- **Provided material**
# # # # #

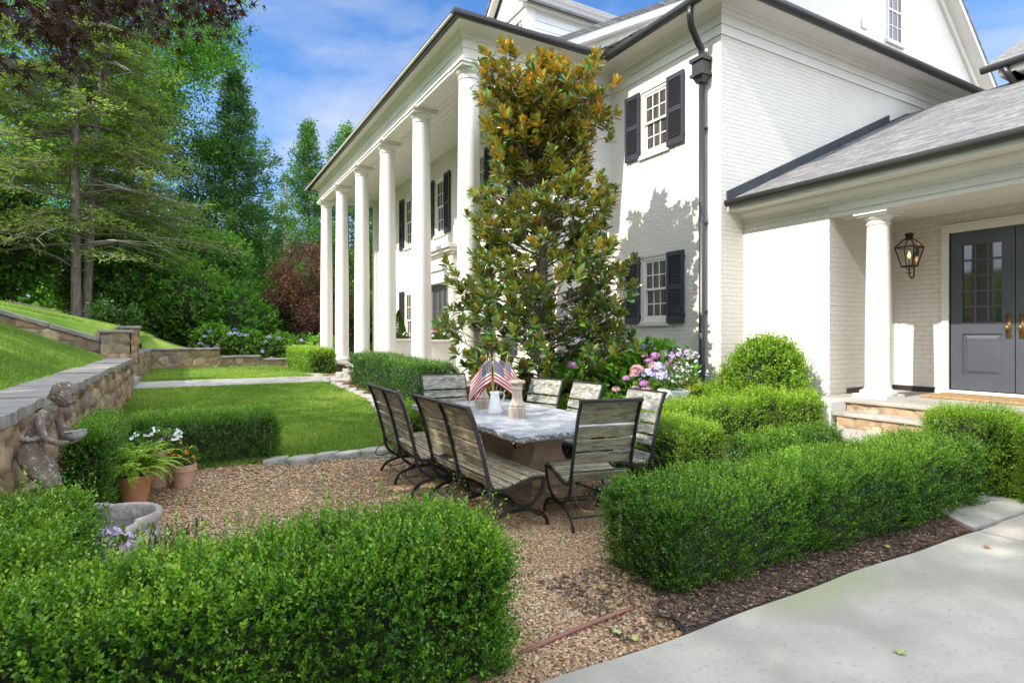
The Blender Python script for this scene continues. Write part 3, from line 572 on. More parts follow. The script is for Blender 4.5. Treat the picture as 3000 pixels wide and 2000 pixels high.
# entablature bands run round: portico near side, front, far side, end bay front, end bay side
def band(proj,z0,z1,name='cornice',m=WHITE,bevel=0,inner=.04,proj2=None):
    """moulding following the eaves line; proj is distance out from the frieze/wall line"""
    p0=proj; p1=proj2 if proj2 is not None else proj
    path=[(16,YC,0,-1),(XF,YC,-1,-1),(XF,YI,-1,-1),(EX,YI-.02,-1,-1),(EX,EYF,-1,1),(XC+.1,EYF,0,1)]
    b=MB(); rings=[]
    for x,y,sx,sy in path:
        rings.append([(x+sx*p1,y+sy*p1,z0),(x+sx*p0,y+sy*p0,z1),(x-sx*inner,y-sy*inner,z1),(x-sx*inner,y-sy*inner,z0)])
    for a,c in zip(rings[:-1],rings[1:]): b.add(a+c,[(0,4,5,1),(1,5,6,2),(2,6,7,3),(3,7,4,0)])
    o=b.build(name,m); return hp(o)
band(.025,ZF,ZF+.15,'frieze'); band(.045,ZF+.152,ZF+.30,'frieze')
band(.10,ZF+.302,ZF+.345,'cornice',proj2=.055); band(.15,ZF+.347,ZF+.385,'cornice',proj2=.11)
band(.43,ZF+.386,ZF+.402,'soffit')
# half-round gutter
def gutter(path,r,name='gutter',parent=None):
    b=MB(); n=9; prof=[(math.cos(math.pi*k/(n-1))*r,-math.sin(math.pi*k/(n-1))*r) for k in range(n)]; prof=[(r+.0,.03),(r,.0)]+prof[1:-1]+[(-r,0),(-r,.03)]
    rings=[]
    for x,y,z,nx,ny in path: rings.append([(x+nx*u,y+ny*u,z+v) for u,v in prof])
    m_=len(prof); fs=[]; vs=[]
    for rr in rings: vs+=rr
    for i in range(len(rings)-1):
        for k in range(m_-1): fs.append((i*m_+k,i*m_+k+1,(i+1)*m_+k+1,(i+1)*m_+k))
    b.add(vs,fs); o=b.build(name,GUTTER); s=o.modifiers.new('s','SOLIDIFY'); s.thickness=.006; return hp(o)
go=.43+.065; gz_=ZF+.40+.03
gutter([(16,YC-go,gz_,0,-1),(XF-go,YC-go,gz_,-1,-1),(XF-go,YI-go,gz_,-1,-1),(EX-.3-.035,YI-go,gz_,-1,-1),(EX-.3-.035,EYF+.30,gz_,-1,1),(XC,EYF+.30,gz_,0,1)],.072)
# beam under the frieze at the portico
b=MB(); b.box(EX+.0,EX+.30,EYN+.003,EYF,ZF-.06,ZF-.001); b.box(EX+.28,XC,EYN+.003,EYN+.30,ZF-.06,ZF-.001); b.box(EX+.28,XC,EYF-.30,EYF,ZF-.06,ZF-.001); b.box(EX+.26,EX+.30,EYN+.3,EYF-.3,ZF,6.40); b.box(EX+.3,XC,EYF-.30,EYF-.26,ZF,6.40); b.box(EX+.3,XC,EYN+.26,EYN+.30,ZF,6.40); hp(b.build('beam',WHITE))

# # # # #

Write out again every line above exactly as given; the pictures do not belong in the copy.

The Blender Python script for this scene continues. Write part 3, from line 572 on. More parts follow. The script is for Blender 4.5. Treat the picture as 3000 pixels wide and 2000 pixels high.
# entablature bands run round: portico near side, front, far side, end bay front, end bay side
def band(proj,z0,z1,name='cornice',m=WHITE,bevel=0,inner=.04,proj2=None):
    """moulding following the eaves line; proj is distance out from the frieze/wall line"""
    p0=proj; p1=proj2 if proj2 is not None else proj
    path=[(16,YC,0,-1),(XF,YC,-1,-1),(XF,YI,-1,-1),(EX,YI-.02,-1,-1),(EX,EYF,-1,1),(XC+.1,EYF,0,1)]
    b=MB(); rings=[]
    for x,y,sx,sy in path:
        rings.append([(x+sx*p1,y+sy*p1,z0),(x+sx*p0,y+sy*p0,z1),(x-sx*inner,y-sy*inner,z1),(x-sx*inner,y-sy*inner,z0)])
    for a,c in zip(rings[:-1],rings[1:]): b.add(a+c,[(0,4,5,1),(1,5,6,2),(2,6,7,3),(3,7,4,0)])
    o=b.build(name,m); return hp(o)
band(.025,ZF,ZF+.15,'frieze'); band(.045,ZF+.152,ZF+.30,'frieze')
band(.10,ZF+.302,ZF+.345,'cornice',proj2=.055); band(.15,ZF+.347,ZF+.385,'cornice',proj2=.11)
band(.43,ZF+.386,ZF+.402,'soffit')
# half-round gutter
def gutter(path,r,name='gutter',parent=None):
    b=MB(); n=9; prof=[(math.cos(math.pi*k/(n-1))*r,-math.sin(math.pi*k/(n-1))*r) for k in range(n)]; prof=[(r+.0,.03),(r,.0)]+prof[1:-1]+[(-r,0),(-r,.03)]
    rings=[]
    for x,y,z,nx,ny in path: rings.append([(x+nx*u,y+ny*u,z+v) for u,v in prof])
    m_=len(prof); fs=[]; vs=[]
    for rr in rings: vs+=rr
    for i in range(len(rings)-1):
        for k in range(m_-1): fs.append((i*m_+k,i*m_+k+1,(i+1)*m_+k+1,(i+1)*m_+k))
    b.add(vs,fs); o=b.build(name,GUTTER); s=o.modifiers.new('s','SOLIDIFY'); s.thickness=.006; return hp(o)
go=.43+.065; gz_=ZF+.40+.03
gutter([(16,YC-go,gz_,0,-1),(XF-go,YC-go,gz_,-1,-1),(XF-go,YI-go,gz_,-1,-1),(EX-.3-.035,YI-go,gz_,-1,-1),(EX-.3-.035,EYF+.30,gz_,-1,1),(XC,EYF+.30,gz_,0,1)],.072)
# beam under the frieze at the portico
b=MB(); b.box(EX+.0,EX+.30,EYN+.003,EYF,ZF-.06,ZF-.001); b.box(EX+.28,XC,EYN+.003,EYN+.30,ZF-.06,ZF-.001); b.box(EX+.28,XC,EYF-.30,EYF,ZF-.06,ZF-.001); b.box(EX+.26,EX+.30,EYN+.3,EYF-.3,ZF,6.40); b.box(EX+.3,XC,EYF-.30,EYF-.26,ZF,6.40); b.box(EX+.3,XC,EYN+.26,EYN+.30,ZF,6.40); hp(b.build('beam',WHITE))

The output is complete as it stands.